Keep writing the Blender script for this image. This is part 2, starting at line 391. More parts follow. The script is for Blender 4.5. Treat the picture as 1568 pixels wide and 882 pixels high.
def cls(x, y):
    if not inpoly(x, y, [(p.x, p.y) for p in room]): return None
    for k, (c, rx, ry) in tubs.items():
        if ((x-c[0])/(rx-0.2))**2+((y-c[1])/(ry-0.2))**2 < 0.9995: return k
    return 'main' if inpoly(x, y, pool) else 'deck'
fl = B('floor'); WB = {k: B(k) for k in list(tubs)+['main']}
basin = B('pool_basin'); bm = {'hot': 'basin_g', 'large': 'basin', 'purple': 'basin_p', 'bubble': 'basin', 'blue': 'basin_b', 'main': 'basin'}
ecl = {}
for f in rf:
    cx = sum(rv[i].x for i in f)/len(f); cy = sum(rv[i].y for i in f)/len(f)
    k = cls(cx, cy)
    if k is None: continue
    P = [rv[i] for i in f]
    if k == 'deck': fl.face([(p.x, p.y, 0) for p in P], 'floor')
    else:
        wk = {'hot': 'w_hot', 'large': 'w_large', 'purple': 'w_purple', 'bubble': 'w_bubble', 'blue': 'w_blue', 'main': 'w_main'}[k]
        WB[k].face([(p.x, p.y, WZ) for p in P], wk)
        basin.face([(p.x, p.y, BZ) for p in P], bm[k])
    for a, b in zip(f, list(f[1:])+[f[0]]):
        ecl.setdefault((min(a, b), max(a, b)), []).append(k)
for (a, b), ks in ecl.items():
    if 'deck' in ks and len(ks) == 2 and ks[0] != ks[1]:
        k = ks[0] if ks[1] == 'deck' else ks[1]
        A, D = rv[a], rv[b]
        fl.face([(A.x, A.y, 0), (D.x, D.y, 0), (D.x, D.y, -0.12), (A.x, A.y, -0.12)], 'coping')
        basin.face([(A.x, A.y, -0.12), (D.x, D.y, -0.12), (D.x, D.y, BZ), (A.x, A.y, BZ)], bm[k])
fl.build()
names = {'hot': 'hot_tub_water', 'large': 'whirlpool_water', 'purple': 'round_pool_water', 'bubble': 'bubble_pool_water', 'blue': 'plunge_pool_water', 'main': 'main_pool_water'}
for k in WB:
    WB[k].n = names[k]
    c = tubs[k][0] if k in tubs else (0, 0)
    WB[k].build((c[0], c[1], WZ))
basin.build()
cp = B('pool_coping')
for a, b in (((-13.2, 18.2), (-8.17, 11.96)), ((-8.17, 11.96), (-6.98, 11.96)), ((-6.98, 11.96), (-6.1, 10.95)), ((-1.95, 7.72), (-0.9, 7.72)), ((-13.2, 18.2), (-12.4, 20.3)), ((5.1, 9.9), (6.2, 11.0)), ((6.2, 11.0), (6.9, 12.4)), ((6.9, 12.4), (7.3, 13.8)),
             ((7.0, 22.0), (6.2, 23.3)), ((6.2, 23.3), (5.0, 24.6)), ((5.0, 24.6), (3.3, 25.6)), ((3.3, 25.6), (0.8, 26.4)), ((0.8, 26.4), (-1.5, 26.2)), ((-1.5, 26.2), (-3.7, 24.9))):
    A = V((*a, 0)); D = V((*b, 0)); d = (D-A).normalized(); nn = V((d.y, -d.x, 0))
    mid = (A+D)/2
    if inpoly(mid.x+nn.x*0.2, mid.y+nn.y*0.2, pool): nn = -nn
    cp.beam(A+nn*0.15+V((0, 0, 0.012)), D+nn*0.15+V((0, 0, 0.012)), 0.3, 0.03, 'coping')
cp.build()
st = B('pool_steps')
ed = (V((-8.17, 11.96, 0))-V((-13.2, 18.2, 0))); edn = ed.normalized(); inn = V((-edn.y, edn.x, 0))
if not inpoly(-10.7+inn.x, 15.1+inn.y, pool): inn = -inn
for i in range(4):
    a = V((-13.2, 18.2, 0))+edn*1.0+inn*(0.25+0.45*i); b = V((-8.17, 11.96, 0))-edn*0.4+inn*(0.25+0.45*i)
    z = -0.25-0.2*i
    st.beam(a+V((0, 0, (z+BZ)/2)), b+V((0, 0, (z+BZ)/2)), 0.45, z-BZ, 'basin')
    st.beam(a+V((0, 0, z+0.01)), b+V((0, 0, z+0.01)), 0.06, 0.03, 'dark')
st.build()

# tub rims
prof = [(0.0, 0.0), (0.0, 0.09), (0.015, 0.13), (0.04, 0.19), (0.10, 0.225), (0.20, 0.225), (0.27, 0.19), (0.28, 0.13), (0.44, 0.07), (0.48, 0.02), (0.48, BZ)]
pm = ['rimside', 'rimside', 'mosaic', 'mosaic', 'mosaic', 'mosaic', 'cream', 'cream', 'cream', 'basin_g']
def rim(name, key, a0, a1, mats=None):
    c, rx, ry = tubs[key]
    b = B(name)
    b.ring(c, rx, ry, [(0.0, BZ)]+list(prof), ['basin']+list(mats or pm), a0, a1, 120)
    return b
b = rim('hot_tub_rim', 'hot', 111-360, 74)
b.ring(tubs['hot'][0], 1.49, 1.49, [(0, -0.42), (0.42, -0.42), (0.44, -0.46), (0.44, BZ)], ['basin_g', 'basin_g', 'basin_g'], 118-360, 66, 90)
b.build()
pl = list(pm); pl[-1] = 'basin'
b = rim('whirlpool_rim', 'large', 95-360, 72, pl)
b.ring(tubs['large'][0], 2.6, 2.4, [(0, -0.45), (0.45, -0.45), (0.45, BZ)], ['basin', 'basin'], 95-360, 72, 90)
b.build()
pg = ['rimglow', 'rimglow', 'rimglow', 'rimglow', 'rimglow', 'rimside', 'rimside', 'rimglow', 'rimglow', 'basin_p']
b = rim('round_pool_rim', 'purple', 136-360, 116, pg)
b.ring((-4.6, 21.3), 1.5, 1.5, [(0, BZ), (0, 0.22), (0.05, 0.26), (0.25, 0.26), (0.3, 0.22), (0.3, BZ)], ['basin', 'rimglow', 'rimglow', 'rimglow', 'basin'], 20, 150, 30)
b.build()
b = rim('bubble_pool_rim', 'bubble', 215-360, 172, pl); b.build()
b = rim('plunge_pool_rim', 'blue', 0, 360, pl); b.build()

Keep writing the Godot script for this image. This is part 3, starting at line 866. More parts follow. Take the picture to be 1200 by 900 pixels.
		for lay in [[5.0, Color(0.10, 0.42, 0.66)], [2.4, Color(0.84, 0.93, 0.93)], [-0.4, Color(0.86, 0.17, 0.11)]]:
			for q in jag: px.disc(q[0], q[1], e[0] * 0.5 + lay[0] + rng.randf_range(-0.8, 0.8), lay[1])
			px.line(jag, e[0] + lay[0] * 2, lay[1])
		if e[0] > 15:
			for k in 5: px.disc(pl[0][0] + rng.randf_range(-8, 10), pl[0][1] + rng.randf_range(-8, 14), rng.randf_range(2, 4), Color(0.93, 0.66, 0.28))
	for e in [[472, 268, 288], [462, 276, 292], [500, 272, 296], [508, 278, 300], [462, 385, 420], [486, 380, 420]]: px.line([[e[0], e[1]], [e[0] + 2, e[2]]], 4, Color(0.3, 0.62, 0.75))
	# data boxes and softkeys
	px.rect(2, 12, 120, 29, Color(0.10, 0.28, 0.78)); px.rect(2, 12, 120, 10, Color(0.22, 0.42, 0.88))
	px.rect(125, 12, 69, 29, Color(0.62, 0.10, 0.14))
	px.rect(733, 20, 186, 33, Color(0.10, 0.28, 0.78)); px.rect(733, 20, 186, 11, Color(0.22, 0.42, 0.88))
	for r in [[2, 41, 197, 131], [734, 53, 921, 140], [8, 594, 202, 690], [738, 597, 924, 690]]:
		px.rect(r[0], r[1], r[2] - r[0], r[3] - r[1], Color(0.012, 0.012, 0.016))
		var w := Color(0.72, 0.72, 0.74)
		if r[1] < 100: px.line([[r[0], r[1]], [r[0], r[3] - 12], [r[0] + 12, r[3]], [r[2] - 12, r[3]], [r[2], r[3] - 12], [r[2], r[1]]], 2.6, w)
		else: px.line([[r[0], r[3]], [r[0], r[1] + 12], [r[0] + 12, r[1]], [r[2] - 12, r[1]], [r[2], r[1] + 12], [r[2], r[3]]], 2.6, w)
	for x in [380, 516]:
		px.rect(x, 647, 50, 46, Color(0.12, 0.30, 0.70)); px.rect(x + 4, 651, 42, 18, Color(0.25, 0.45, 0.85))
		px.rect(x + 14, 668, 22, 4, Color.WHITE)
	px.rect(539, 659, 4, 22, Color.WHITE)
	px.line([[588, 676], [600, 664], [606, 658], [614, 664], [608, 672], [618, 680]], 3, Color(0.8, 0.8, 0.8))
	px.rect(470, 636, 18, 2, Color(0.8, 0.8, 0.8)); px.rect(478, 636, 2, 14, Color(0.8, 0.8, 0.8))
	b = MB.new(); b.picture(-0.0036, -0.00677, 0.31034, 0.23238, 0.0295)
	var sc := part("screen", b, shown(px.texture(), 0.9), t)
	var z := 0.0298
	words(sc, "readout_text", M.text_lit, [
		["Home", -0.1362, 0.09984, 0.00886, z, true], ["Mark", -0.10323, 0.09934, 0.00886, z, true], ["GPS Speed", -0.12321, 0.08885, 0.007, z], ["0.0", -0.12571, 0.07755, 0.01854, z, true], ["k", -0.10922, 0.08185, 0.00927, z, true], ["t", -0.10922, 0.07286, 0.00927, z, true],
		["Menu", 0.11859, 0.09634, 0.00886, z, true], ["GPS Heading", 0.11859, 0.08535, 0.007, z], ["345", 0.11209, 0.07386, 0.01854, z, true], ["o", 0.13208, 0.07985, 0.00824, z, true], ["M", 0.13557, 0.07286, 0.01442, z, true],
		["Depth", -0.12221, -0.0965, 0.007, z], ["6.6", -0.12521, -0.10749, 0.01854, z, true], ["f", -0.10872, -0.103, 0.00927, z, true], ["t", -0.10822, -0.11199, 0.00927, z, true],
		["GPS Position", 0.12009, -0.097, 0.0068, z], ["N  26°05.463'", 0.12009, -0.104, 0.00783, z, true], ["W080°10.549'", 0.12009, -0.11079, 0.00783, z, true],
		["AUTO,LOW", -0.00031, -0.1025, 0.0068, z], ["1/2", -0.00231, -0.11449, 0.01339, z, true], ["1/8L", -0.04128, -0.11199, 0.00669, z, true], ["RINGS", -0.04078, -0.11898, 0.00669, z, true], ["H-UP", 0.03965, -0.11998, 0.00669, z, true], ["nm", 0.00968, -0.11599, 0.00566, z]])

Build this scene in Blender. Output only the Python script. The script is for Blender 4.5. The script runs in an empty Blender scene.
=-=-=-=-=
DIRECTIVE |
For each line above that contains the word "Keep", copy that line.

TASK ANSWER |
Keep writing the Blender script for this image. This is part 2, starting at line 391. More parts follow. The script is for Blender 4.5. Treat the picture as 1568 pixels wide and 882 pixels high.
Keep writing the Godot script for this image. This is part 3, starting at line 866. More parts follow. Take the picture to be 1200 by 900 pixels.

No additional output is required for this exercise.